EXERCISE TASK: Skip every image and restate the data word for word.

DATASET CONTENT:

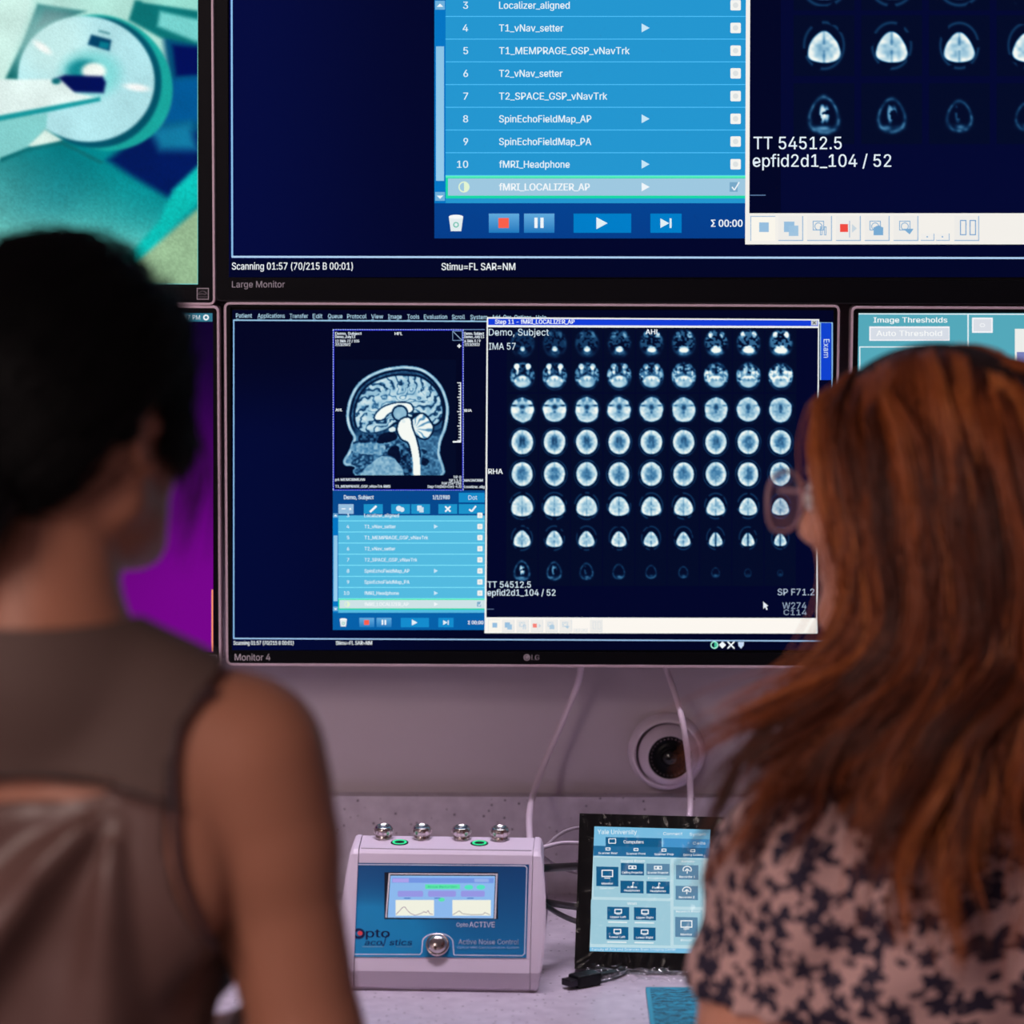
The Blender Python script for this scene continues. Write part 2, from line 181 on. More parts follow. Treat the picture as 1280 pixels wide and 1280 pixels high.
def glyphs(body, bold):
    k = (body, bold)
    if k not in _glyphs:
        V, F, N = [], [], 0; u = 0.70/102
        for ps in range(4):                      # overlapping strokes of a letter are filled one after the other
            cu = bpy.data.curves.new('t', 'CURVE'); cu.dimensions = '2D'; cu.fill_mode = 'BOTH'; cu.offset = bold; x = 0
            for ch in body:
                if ch not in LETTERS: x += 38; continue
                for lp in (STROKES[ch][ps] if ps < len(STROKES[ch]) else []):
                    sp = cu.splines.new('POLY'); n = len(lp)//2; sp.points.add(n-1); sp.use_cyclic_u = True
                    for q in range(n): sp.points[q].co = ((x+lp[2*q])*u, lp[2*q+1]*u, 0, 1)
                x += LETTERS[ch][0]
            if len(cu.splines):
                o = bpy.data.objects.new('t', cu); me = bpy.data.meshes.new_from_object(o)
                V += [tuple(q.co[:2]) for q in me.vertices]; F += [tuple(i+N for i in p.vertices) for p in me.polygons]; N = len(V)
                bpy.data.objects.remove(o); bpy.data.meshes.remove(me)
            bpy.data.curves.remove(cu)
        _glyphs[k] = (np.array(V).reshape(-1, 2), F)
    return _glyphs[k]
CAP = 0.70
class Canvas:
    """one sheet of printed or glowing marks, drawn in pixels of the photograph and laid on a plane of the place"""
    def __init__(s, mapf): s.map = mapf; s.v = []; s.f = []; s.c = []; s.n = 0
    def put(s, xy, faces, cols, layer):
        xy = np.asarray(xy, float); s.v.append(s.map(xy[:, 0], xy[:, 1], layer)); s.f += [tuple(i+s.n for i in f) for f in faces]
        cols = np.asarray(cols, float)
        if cols.ndim == 1: cols = np.tile(cols, (len(xy), 1))
        s.c.append(lin(cols/255.0)); s.n += len(xy)
    def rect(s, x0, y0, x1, y1, col, layer=1, col2=None):   # col2: colour of the lower edge
        c = np.array([col, col, col2 or col, col2 or col], float)
        s.put([(x0, y0), (x1, y0), (x1, y1), (x0, y1)], [(0, 3, 2, 1)], c, layer)
    def frame(s, x0, y0, x1, y1, w, col, layer=2):
        s.rect(x0, y0, x1, y0+w, col, layer); s.rect(x0, y1-w, x1, y1, col, layer)
        s.rect(x0, y0+w, x0+w, y1-w, col, layer); s.rect(x1-w, y0+w, x1, y1-w, col, layer)
    def poly(s, pts, col, layer=2):
        pts = [tuple(p) for p in pts]; a = sum(p[0]*q[1]-q[0]*p[1] for p, q in zip(pts, pts[1:]+pts[:1]))
        if a > 0: pts = pts[::-1]
        s.put(pts, [tuple(range(len(pts)))], col, layer)
    def line(s, pts, w, col, layer=2):
        for (x0, y0), (x1, y1) in zip(pts, pts[1:]):
            L = math.hypot(x1-x0, y1-y0) or 1; nx, ny = -(y1-y0)/L*w/2, (x1-x0)/L*w/2
            s.poly([(x0+nx, y0+ny), (x1+nx, y1+ny), (x1-nx, y1-ny), (x0-nx, y0-ny)], col, layer)
    def disc(s, x, y, r, col, layer=2, ry=None, n=24):
        ry = ry or r; s.poly([(x+r*math.cos(2*math.pi*k/n), y+ry*math.sin(2*math.pi*k/n)) for k in range(n)], col, layer)
    def ring(s, x, y, r, w, col, layer=2, ry=None, a0=0, a1=360, n=32):
        ry = ry or r
        s.line([(x+r*math.cos(math.radians(a0+(a1-a0)*k/n)), y+ry*math.sin(math.radians(a0+(a1-a0)*k/n))) for k in range(n+1)], w, col, layer)
    def tri(s, x, y, w, h, col, layer=2): s.poly([(x-w/2, y-h/2), (x+w/2, y), (x-w/2, y+h/2)], col, layer)
    def round_rect(s, x0, y0, x1, y1, r, col, layer=2):
        p = []
        for cx, cy, a in ((x1-r, y0+r, -90), (x1-r, y1-r, 0), (x0+r, y1-r, 90), (x0+r, y0+r, 180)):
            p += [(cx+r*math.cos(math.radians(a+k*22.5)), cy+r*math.sin(math.radians(a+k*22.5))) for k in range(5)]
        s.poly(p, col, layer)
    def text(s, body, x, y, h, col, layer=3, w=None, bold=0.0, align='l', slant=0.0, rot=0):
        v, f = glyphs(body, 0.0)
        if not len(v): return
        v = v.copy(); sc = h/CAP; x0 = v[:, 0].min(); v[:, 0] -= x0
        W = v[:, 0].max(); kx = (w/W) if w else sc
        X = v[:, 0]*kx + v[:, 1]*sc*slant; Y = -v[:, 1]*sc
        if align == 'r': X = X - X.max()
        elif align == 'c': X = X - X.max()/2
        if rot: X, Y = -Y, X                     # turned a quarter clockwise
        for dx in ((-bold*sc*.8, bold*sc*.8) if bold else (0,)): s.put(np.stack([x+X+(0 if rot else dx), y+Y+(dx if rot else 0)], 1), f, col, layer)
    def grid(s, x0, y0, x1, y1, img, layer=2):
        h, w = img.shape[:2]; gx, gy = np.meshgrid(x0, y0) if x1 is None else np.meshgrid(np.linspace(x0, x1, w), np.linspace(y0, y1, h))
        i = np.arange(h*w).reshape(h, w); q = np.stack([i[:-1, :-1], i[1:, :-1], i[1:, 1:], i[:-1, 1:]], -1).reshape(-1, 4)
        s.put(np.stack([gx.ravel(), gy.ravel()], 1), q.tolist(), img.reshape(-1, 3), layer)
    def build(s, name, mat, parent):
        v = np.concatenate(s.v); c = np.concatenate(s.c); me = bpy.data.meshes.new(name)
        me.from_pydata(v.tolist(), [], s.f)
        at = me.color_attributes.new('col', 'FLOAT_COLOR', 'POINT')
        at.data.foreach_set('color', np.concatenate([c, np.ones((len(c), 1))], 1).astype(np.float32).ravel())
        return link(name, me, mat, parent)

def attr_mat(name, glow, rough=0.4, sampling='AUTO', strength=1.0):
    m = new_mat(name, (0.0, 0.0, 0.0), rough, spec=0.02 if glow else 0.3); n, l, b = nodes(m)
    a = n.new('ShaderNodeAttribute'); a.attribute_name = 'col'
    if glow:
        l.new(a.outputs['Color'], b.inputs['Emission Color']); b.inputs['Emission Strength'].default_value = strength
        m.cycles.emission_sampling = sampling
    else: l.new(a.outputs['Color'], b.inputs['Base Color'])
    return m
GLOW = attr_mat('screen_light', True, sampling='FRONT'); GLOW_FINE = attr_mat('screen_light_fine', True, sampling='NONE')
PRINT = attr_mat('printed_ink', False)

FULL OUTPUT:
The Blender Python script for this scene continues. Write part 2, from line 181 on. More parts follow. Treat the picture as 1280 pixels wide and 1280 pixels high.
def glyphs(body, bold):
    k = (body, bold)
    if k not in _glyphs:
        V, F, N = [], [], 0; u = 0.70/102
        for ps in range(4):                      # overlapping strokes of a letter are filled one after the other
            cu = bpy.data.curves.new('t', 'CURVE'); cu.dimensions = '2D'; cu.fill_mode = 'BOTH'; cu.offset = bold; x = 0
            for ch in body:
                if ch not in LETTERS: x += 38; continue
                for lp in (STROKES[ch][ps] if ps < len(STROKES[ch]) else []):
                    sp = cu.splines.new('POLY'); n = len(lp)//2; sp.points.add(n-1); sp.use_cyclic_u = True
                    for q in range(n): sp.points[q].co = ((x+lp[2*q])*u, lp[2*q+1]*u, 0, 1)
                x += LETTERS[ch][0]
            if len(cu.splines):
                o = bpy.data.objects.new('t', cu); me = bpy.data.meshes.new_from_object(o)
                V += [tuple(q.co[:2]) for q in me.vertices]; F += [tuple(i+N for i in p.vertices) for p in me.polygons]; N = len(V)
                bpy.data.objects.remove(o); bpy.data.meshes.remove(me)
            bpy.data.curves.remove(cu)
        _glyphs[k] = (np.array(V).reshape(-1, 2), F)
    return _glyphs[k]
CAP = 0.70
class Canvas:
    """one sheet of printed or glowing marks, drawn in pixels of the photograph and laid on a plane of the place"""
    def __init__(s, mapf): s.map = mapf; s.v = []; s.f = []; s.c = []; s.n = 0
    def put(s, xy, faces, cols, layer):
        xy = np.asarray(xy, float); s.v.append(s.map(xy[:, 0], xy[:, 1], layer)); s.f += [tuple(i+s.n for i in f) for f in faces]
        cols = np.asarray(cols, float)
        if cols.ndim == 1: cols = np.tile(cols, (len(xy), 1))
        s.c.append(lin(cols/255.0)); s.n += len(xy)
    def rect(s, x0, y0, x1, y1, col, layer=1, col2=None):   # col2: colour of the lower edge
        c = np.array([col, col, col2 or col, col2 or col], float)
        s.put([(x0, y0), (x1, y0), (x1, y1), (x0, y1)], [(0, 3, 2, 1)], c, layer)
    def frame(s, x0, y0, x1, y1, w, col, layer=2):
        s.rect(x0, y0, x1, y0+w, col, layer); s.rect(x0, y1-w, x1, y1, col, layer)
        s.rect(x0, y0+w, x0+w, y1-w, col, layer); s.rect(x1-w, y0+w, x1, y1-w, col, layer)
    def poly(s, pts, col, layer=2):
        pts = [tuple(p) for p in pts]; a = sum(p[0]*q[1]-q[0]*p[1] for p, q in zip(pts, pts[1:]+pts[:1]))
        if a > 0: pts = pts[::-1]
        s.put(pts, [tuple(range(len(pts)))], col, layer)
    def line(s, pts, w, col, layer=2):
        for (x0, y0), (x1, y1) in zip(pts, pts[1:]):
            L = math.hypot(x1-x0, y1-y0) or 1; nx, ny = -(y1-y0)/L*w/2, (x1-x0)/L*w/2
            s.poly([(x0+nx, y0+ny), (x1+nx, y1+ny), (x1-nx, y1-ny), (x0-nx, y0-ny)], col, layer)
    def disc(s, x, y, r, col, layer=2, ry=None, n=24):
        ry = ry or r; s.poly([(x+r*math.cos(2*math.pi*k/n), y+ry*math.sin(2*math.pi*k/n)) for k in range(n)], col, layer)
    def ring(s, x, y, r, w, col, layer=2, ry=None, a0=0, a1=360, n=32):
        ry = ry or r
        s.line([(x+r*math.cos(math.radians(a0+(a1-a0)*k/n)), y+ry*math.sin(math.radians(a0+(a1-a0)*k/n))) for k in range(n+1)], w, col, layer)
    def tri(s, x, y, w, h, col, layer=2): s.poly([(x-w/2, y-h/2), (x+w/2, y), (x-w/2, y+h/2)], col, layer)
    def round_rect(s, x0, y0, x1, y1, r, col, layer=2):
        p = []
        for cx, cy, a in ((x1-r, y0+r, -90), (x1-r, y1-r, 0), (x0+r, y1-r, 90), (x0+r, y0+r, 180)):
            p += [(cx+r*math.cos(math.radians(a+k*22.5)), cy+r*math.sin(math.radians(a+k*22.5))) for k in range(5)]
        s.poly(p, col, layer)
    def text(s, body, x, y, h, col, layer=3, w=None, bold=0.0, align='l', slant=0.0, rot=0):
        v, f = glyphs(body, 0.0)
        if not len(v): return
        v = v.copy(); sc = h/CAP; x0 = v[:, 0].min(); v[:, 0] -= x0
        W = v[:, 0].max(); kx = (w/W) if w else sc
        X = v[:, 0]*kx + v[:, 1]*sc*slant; Y = -v[:, 1]*sc
        if align == 'r': X = X - X.max()
        elif align == 'c': X = X - X.max()/2
        if rot: X, Y = -Y, X                     # turned a quarter clockwise
        for dx in ((-bold*sc*.8, bold*sc*.8) if bold else (0,)): s.put(np.stack([x+X+(0 if rot else dx), y+Y+(dx if rot else 0)], 1), f, col, layer)
    def grid(s, x0, y0, x1, y1, img, layer=2):
        h, w = img.shape[:2]; gx, gy = np.meshgrid(x0, y0) if x1 is None else np.meshgrid(np.linspace(x0, x1, w), np.linspace(y0, y1, h))
        i = np.arange(h*w).reshape(h, w); q = np.stack([i[:-1, :-1], i[1:, :-1], i[1:, 1:], i[:-1, 1:]], -1).reshape(-1, 4)
        s.put(np.stack([gx.ravel(), gy.ravel()], 1), q.tolist(), img.reshape(-1, 3), layer)
    def build(s, name, mat, parent):
        v = np.concatenate(s.v); c = np.concatenate(s.c); me = bpy.data.meshes.new(name)
        me.from_pydata(v.tolist(), [], s.f)
        at = me.color_attributes.new('col', 'FLOAT_COLOR', 'POINT')
        at.data.foreach_set('color', np.concatenate([c, np.ones((len(c), 1))], 1).astype(np.float32).ravel())
        return link(name, me, mat, parent)

def attr_mat(name, glow, rough=0.4, sampling='AUTO', strength=1.0):
    m = new_mat(name, (0.0, 0.0, 0.0), rough, spec=0.02 if glow else 0.3); n, l, b = nodes(m)
    a = n.new('ShaderNodeAttribute'); a.attribute_name = 'col'
    if glow:
        l.new(a.outputs['Color'], b.inputs['Emission Color']); b.inputs['Emission Strength'].default_value = strength
        m.cycles.emission_sampling = sampling
    else: l.new(a.outputs['Color'], b.inputs['Base Color'])
    return m
GLOW = attr_mat('screen_light', True, sampling='FRONT'); GLOW_FINE = attr_mat('screen_light_fine', True, sampling='NONE')
PRINT = attr_mat('printed_ink', False)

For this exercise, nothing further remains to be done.